Music Can Help Sort Out Life Songs Have The Power To Shape Your Thoughts And Memories

Wayne Lockwood Boca Raton News

I’ve often felt that somewhere, out there on the cosmic radio band, there’s a running soundtrack for the movie of life. A lot of the time it feels like I’m mouthing the words to someone else’s script anyway, so there might as well be a soundtrack to go along with it.

When I really try, I can tune it in.

Music has power. It can change your mood; shape your opinions; open your mind. Or close it, for that matter. It can take you to all the places you’ve been before. It’s an instant Quantum Leap/Sliders/Dr. Who time machine. Only, you don’t have to squeeze into a call box.

“Jane Says” by Jane’s Addiction puts me back on the best stroll of my life, down a street in Miami Beach with someone I was about to fall in love with. We had pizza. She whispered me secrets.

Today, I can’t listen to Aerosmith’s “Dream On” without remembering an elementary school incident. Back then I was in charge of spinning records over the P.A. system before school started. One day, I peeled away the cellophane and cued up the “Live Bootleg” album version. Imagine this horror: In the middle, singer Steven Tyler screams a certain unmentionable compound word beginning with M. And I’m responsible for introducing a whole school to it. I felt like crawling into my Army surplus backpack.

Sometimes, I bet, there are songs you wish weren’t playing in the background of your movie. The best single dance I ever had was at a junior prom, and I’ve been replaying every aspect of it in my mind’s VCR for years. How her white lace gloves felt against my cheeks. How her heels clicked on the tile. But the song? Kenny Rogers’ “We’ve Got Tonight.” Ugh.

Well-picked tunes often can say the things you need to say far better than you ever could yourself. A while ago, a friend made me a road tape to listen to while I drove to and through Tennessee, trying to get my head together. On the surface, it was a great tape. But underneath, her selections said far more about how she felt, and who she was, than she ever really told me herself. It’s like a 3D living portrait each time I listen to it.

I’m guilty of making tapes like that, too. Sometimes, it’s just a line that sums up how you’re feeling, like “Give me a Leonard Cohen afterworld, so I can sigh eternally.” Or “You gave me nothing, now it’s all I got.”

Music’s power also can be used for evil. Parental evil, that is. In my defiant teens (as opposed to my defiant 20s), my father and I played the power game one particularly vivid time. He got mad at me. I got mad back. He grounded me. I sat around and stewed. He took away my comic books. I sat around and cranked up the AC/DC. He took away the stereo.
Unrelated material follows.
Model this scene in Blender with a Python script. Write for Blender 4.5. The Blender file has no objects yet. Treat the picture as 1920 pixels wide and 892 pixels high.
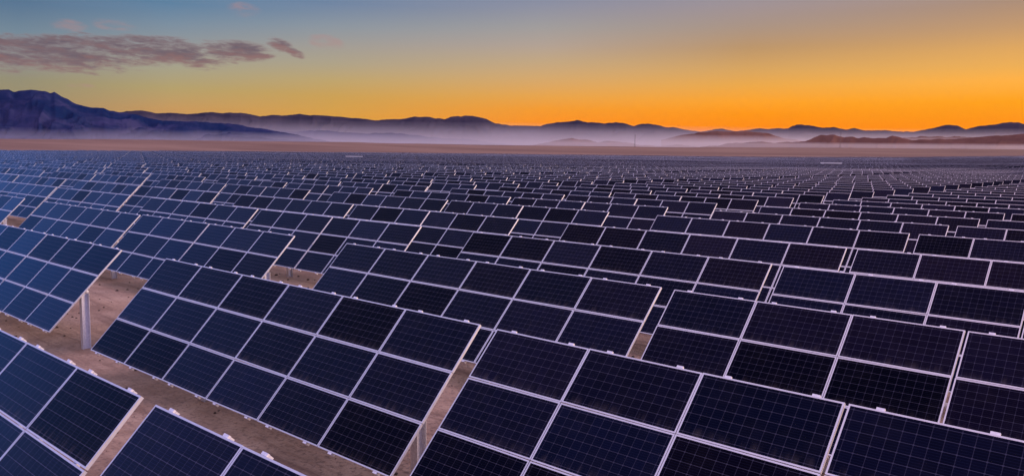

I cracked in a matter of 30 minutes.

Music was like the social life I always wanted when I was young and painfully shy. There are as many different tunes to hear as there are people to meet. There’s music you can play in the background while you’re washing the dishes. There’s music that requires that you dance around in your underwear. And there’s music you can’t play in your Walkman at work because you can’t keep from singing along. That can be embarrassing. Plus, there’s nothing more annoying than someone who sings along to a Walkman.

Take it up a notch, and there’s a higher level of music. The kind that ensnares your mind like a pied piper, and you’re powerless to do anything but sit and listen, and float with the ebb and flow of the beat.

It’s not like this is any new information, or even much of a new perspective. People have known about the power of music since Aristotle. Hell, Aristotle could’ve been the first rock star if he’d put the philosophy to music.

There’s but one new way to really sum it up: Music is the best legal drug in existence. Imbibe freely.